Once again, the same road rules apply for motorcyclists as motor vehicles, but the what-ifs are greater. As you speed up on the motorcycle to pass a semi, knowing your distance and speed are critical. The hazards can happen at any moment and are at more significant risk when passing. If a tire on the semi blows, which happens more often than people think, keeping a safe distance back could mean life or death. If the motorcyclist is following too close before passing, there is little to no time to get out of the way quickly and safely.

Another thing to keep in mind is that objects on the road are not visible when following a semi until the semi passes the object. You want to remain at a safe distance to react quickly because the semi can straddle the objects, but a motorcycle cannot. Giving the proper distance will allow for better outcomes in these situations. As we all know too well, the remains of a tire blow out are all over the interstates and highways. Other objects can also fly out of other vehicles, which are not seen if following too close to the semi.

Knowing What is Up Ahead

There is no second-guessing when it comes to passing a semi. If you are not 100 percent sure, do not do it. Two things to keep in mind when assessing the situation is if there is a sharp turn or curve ahead. The next is if any other vehicles or objects are up ahead, especially on a two-lane road with oncoming traffic. If you cannot see what lies ahead, do not take the chance. Knowing when to back off can save your life and others as well.
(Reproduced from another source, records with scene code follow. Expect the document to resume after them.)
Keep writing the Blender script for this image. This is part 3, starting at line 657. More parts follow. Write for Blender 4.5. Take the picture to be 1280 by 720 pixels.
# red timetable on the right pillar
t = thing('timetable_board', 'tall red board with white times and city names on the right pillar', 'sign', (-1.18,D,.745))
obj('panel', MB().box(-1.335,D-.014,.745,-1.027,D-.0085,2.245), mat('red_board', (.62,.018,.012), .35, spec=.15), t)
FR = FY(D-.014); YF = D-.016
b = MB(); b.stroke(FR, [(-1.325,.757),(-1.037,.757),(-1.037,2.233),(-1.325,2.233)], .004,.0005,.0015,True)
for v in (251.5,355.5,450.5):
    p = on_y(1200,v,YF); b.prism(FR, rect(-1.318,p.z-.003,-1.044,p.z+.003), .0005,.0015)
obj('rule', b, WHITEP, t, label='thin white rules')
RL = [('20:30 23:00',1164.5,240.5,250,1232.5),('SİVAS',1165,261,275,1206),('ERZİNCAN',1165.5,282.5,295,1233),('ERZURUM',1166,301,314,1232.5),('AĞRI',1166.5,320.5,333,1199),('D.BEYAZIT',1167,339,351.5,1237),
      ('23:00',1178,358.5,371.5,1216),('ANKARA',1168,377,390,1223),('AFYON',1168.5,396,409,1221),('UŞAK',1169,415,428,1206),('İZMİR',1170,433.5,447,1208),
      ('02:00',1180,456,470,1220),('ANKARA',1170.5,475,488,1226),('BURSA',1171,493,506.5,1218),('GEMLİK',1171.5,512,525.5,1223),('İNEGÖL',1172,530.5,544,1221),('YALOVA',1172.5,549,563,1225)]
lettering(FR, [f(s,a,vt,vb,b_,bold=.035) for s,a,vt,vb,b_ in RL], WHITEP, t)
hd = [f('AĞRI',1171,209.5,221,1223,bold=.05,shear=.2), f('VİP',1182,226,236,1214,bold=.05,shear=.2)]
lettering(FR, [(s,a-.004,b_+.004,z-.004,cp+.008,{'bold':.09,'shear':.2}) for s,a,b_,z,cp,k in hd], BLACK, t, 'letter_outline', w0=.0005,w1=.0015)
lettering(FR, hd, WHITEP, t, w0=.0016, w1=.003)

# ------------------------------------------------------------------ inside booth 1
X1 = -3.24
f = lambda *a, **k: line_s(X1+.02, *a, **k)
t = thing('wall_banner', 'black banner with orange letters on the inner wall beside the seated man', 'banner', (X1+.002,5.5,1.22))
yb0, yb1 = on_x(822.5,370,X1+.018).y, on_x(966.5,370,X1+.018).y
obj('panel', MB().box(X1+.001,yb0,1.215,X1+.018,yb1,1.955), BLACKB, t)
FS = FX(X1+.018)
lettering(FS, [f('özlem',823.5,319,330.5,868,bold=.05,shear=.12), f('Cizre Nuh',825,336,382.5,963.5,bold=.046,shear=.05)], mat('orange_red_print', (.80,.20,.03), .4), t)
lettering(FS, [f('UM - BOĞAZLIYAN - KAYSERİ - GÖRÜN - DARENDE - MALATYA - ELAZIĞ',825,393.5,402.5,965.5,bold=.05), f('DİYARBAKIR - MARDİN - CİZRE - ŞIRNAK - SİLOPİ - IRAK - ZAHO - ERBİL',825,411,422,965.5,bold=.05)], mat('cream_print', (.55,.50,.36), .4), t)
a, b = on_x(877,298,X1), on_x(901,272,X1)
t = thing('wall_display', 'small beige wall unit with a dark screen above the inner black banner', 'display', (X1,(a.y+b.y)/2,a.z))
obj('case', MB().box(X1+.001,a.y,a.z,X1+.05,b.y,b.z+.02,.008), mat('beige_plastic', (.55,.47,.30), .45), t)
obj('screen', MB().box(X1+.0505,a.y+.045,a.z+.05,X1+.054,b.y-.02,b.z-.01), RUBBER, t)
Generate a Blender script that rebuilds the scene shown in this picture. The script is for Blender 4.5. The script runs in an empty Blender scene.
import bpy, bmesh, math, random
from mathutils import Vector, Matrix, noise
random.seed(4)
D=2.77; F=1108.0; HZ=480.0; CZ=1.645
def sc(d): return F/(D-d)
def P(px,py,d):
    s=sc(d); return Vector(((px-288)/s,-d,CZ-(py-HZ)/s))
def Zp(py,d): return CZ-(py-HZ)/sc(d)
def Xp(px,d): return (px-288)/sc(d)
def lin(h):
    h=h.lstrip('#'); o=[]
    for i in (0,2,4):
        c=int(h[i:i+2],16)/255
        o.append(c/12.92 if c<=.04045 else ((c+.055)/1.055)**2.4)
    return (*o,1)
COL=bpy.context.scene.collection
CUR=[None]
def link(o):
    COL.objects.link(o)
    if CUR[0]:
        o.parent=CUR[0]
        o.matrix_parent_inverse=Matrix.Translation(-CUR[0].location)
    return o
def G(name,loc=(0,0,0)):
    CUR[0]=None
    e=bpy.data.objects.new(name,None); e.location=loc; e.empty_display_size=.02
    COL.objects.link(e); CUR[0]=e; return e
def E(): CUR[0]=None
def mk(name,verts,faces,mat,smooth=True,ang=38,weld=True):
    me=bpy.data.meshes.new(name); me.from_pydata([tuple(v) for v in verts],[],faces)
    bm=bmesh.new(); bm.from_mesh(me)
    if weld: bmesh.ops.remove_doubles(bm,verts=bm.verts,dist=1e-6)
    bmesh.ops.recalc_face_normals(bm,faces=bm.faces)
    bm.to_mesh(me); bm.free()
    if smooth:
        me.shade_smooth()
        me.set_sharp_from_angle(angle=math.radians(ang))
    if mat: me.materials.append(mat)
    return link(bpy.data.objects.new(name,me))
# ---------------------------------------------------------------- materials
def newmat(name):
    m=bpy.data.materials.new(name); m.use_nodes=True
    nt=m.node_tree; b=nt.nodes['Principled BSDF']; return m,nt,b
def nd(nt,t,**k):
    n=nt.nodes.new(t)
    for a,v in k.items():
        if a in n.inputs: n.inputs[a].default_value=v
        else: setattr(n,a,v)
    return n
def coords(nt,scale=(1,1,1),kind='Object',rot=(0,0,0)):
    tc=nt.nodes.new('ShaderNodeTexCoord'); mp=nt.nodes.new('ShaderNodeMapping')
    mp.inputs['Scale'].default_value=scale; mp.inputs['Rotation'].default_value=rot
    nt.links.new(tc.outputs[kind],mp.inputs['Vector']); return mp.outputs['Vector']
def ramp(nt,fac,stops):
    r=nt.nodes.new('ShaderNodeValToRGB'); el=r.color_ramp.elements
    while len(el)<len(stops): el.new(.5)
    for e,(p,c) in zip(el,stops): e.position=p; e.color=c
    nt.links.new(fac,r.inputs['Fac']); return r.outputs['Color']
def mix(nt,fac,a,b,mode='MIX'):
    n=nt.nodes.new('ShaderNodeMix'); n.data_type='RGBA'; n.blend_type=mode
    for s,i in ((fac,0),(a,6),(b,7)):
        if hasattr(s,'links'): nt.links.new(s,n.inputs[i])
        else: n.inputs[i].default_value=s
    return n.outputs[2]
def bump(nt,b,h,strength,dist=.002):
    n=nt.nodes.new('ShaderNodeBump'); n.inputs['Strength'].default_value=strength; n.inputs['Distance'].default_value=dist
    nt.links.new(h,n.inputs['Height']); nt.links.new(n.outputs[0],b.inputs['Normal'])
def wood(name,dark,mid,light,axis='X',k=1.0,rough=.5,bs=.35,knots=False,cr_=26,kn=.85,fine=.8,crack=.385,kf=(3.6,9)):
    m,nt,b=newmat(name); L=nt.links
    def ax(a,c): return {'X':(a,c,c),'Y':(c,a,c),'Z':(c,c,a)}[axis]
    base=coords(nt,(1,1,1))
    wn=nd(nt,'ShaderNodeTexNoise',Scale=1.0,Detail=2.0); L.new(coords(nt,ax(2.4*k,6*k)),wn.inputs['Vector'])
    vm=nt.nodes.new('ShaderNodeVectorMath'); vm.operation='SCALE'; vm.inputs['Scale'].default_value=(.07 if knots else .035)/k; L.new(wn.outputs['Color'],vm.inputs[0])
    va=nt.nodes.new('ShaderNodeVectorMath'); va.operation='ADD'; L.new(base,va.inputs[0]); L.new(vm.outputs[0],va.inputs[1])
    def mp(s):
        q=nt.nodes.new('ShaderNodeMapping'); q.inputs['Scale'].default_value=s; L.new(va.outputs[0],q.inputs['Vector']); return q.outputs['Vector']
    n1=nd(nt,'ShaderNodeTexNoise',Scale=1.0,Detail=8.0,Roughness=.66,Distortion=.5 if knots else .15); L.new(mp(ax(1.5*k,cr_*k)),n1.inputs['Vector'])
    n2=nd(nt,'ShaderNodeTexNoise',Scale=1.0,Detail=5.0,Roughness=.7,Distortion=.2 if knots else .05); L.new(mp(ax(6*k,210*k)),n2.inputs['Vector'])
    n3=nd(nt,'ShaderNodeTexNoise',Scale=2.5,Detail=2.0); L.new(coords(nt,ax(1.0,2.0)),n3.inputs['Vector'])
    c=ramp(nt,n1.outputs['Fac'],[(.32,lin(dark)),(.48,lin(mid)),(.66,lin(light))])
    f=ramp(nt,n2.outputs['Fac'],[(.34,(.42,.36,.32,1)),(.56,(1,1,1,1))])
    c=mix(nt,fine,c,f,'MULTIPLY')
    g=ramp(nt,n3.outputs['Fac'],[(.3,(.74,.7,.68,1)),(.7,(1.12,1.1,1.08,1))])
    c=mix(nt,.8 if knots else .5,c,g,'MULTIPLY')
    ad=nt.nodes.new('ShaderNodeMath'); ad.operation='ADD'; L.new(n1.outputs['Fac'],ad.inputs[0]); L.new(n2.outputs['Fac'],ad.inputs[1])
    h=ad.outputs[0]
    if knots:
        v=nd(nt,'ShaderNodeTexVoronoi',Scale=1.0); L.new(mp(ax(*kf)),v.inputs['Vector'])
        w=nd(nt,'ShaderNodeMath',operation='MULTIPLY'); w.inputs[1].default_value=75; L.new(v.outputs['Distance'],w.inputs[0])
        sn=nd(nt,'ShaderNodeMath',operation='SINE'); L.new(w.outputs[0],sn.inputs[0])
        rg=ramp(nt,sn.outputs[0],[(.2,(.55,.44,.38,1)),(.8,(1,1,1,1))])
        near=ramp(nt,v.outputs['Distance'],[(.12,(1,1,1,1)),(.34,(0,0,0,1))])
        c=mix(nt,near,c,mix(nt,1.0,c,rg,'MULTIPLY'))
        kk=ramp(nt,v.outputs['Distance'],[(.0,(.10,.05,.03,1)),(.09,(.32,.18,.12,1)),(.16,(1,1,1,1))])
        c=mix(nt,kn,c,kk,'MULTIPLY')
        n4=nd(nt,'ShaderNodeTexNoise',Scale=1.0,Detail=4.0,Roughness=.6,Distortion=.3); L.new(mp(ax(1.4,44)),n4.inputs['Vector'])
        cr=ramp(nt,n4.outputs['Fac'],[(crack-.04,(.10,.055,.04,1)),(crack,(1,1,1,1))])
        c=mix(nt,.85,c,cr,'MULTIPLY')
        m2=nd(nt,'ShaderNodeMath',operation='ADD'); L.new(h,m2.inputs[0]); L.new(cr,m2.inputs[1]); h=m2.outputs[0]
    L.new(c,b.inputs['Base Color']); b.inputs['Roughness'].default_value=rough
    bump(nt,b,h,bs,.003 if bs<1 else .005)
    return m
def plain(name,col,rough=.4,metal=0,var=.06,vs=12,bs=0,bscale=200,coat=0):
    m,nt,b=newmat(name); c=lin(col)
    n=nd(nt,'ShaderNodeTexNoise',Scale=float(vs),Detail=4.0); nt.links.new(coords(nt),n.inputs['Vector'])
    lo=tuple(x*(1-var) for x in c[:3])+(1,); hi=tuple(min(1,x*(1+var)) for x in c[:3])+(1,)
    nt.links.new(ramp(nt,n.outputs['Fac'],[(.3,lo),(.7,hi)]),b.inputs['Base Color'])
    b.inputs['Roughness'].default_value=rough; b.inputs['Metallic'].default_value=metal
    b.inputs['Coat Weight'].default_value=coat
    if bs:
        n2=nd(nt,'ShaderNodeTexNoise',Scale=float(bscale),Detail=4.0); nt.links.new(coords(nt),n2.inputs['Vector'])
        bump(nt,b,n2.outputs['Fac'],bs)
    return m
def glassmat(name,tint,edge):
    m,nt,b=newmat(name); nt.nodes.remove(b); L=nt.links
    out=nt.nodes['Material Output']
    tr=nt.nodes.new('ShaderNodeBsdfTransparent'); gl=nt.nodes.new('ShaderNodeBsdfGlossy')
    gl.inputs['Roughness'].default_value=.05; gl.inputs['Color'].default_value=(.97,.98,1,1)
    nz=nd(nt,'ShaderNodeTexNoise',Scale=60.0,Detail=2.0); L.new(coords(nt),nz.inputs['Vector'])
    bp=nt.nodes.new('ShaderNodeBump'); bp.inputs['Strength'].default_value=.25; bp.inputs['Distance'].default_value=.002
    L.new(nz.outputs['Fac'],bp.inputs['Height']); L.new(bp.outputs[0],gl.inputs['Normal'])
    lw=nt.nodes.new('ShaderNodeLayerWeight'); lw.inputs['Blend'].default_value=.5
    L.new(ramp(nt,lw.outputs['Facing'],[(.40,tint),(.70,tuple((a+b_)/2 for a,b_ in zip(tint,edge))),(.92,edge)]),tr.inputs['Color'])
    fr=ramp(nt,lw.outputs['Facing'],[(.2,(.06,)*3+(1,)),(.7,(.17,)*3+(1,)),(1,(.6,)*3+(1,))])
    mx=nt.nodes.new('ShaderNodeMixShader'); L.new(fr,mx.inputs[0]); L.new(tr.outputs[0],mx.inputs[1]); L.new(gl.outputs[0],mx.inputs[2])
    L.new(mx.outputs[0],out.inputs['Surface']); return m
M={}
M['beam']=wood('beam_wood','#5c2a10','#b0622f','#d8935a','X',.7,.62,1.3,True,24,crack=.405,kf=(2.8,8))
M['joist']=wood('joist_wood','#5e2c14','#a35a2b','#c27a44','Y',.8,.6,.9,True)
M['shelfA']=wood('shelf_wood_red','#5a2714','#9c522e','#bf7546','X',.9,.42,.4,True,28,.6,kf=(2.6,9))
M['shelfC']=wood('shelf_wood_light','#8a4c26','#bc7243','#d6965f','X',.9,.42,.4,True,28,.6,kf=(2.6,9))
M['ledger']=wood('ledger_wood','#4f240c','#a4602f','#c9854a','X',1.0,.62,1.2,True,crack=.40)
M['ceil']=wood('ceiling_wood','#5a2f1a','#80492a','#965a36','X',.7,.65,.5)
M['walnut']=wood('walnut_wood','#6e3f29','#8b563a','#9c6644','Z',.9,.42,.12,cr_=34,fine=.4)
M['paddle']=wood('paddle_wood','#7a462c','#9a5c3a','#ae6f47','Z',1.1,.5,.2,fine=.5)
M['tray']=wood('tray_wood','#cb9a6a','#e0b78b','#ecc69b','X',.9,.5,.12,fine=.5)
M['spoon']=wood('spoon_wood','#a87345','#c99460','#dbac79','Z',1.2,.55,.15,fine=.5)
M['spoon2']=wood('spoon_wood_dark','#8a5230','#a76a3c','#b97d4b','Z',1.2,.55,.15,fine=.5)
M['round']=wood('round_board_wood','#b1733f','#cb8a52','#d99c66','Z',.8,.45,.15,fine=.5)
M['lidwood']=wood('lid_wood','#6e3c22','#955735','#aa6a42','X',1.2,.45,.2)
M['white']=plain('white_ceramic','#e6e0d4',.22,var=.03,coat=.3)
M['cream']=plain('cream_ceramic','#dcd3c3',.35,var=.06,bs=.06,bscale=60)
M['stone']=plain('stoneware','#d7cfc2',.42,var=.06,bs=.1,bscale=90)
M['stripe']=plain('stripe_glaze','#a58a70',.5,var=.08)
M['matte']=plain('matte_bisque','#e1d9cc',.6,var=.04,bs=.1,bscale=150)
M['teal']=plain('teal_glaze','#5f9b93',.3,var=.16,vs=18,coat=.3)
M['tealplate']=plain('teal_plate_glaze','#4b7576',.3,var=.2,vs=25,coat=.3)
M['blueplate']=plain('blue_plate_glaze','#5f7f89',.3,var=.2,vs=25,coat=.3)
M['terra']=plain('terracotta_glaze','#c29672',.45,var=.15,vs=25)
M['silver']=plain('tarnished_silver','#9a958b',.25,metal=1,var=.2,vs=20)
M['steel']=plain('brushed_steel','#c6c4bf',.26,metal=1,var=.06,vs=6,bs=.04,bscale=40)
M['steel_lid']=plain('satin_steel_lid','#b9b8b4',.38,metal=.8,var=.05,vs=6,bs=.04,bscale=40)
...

Common sense is critical. No one should drive like Evil Knievel. Having mutual respect between the semi and the motorcycle can keep you riding for a long time. As fun as riding motorcycles are, safety should always come before anything. No one is invincible, and a semi-truck alongside a motorcycle is like “David Versus Goliath.” The only difference is Goliath wins this battle. There is no competition, and the results are fatal.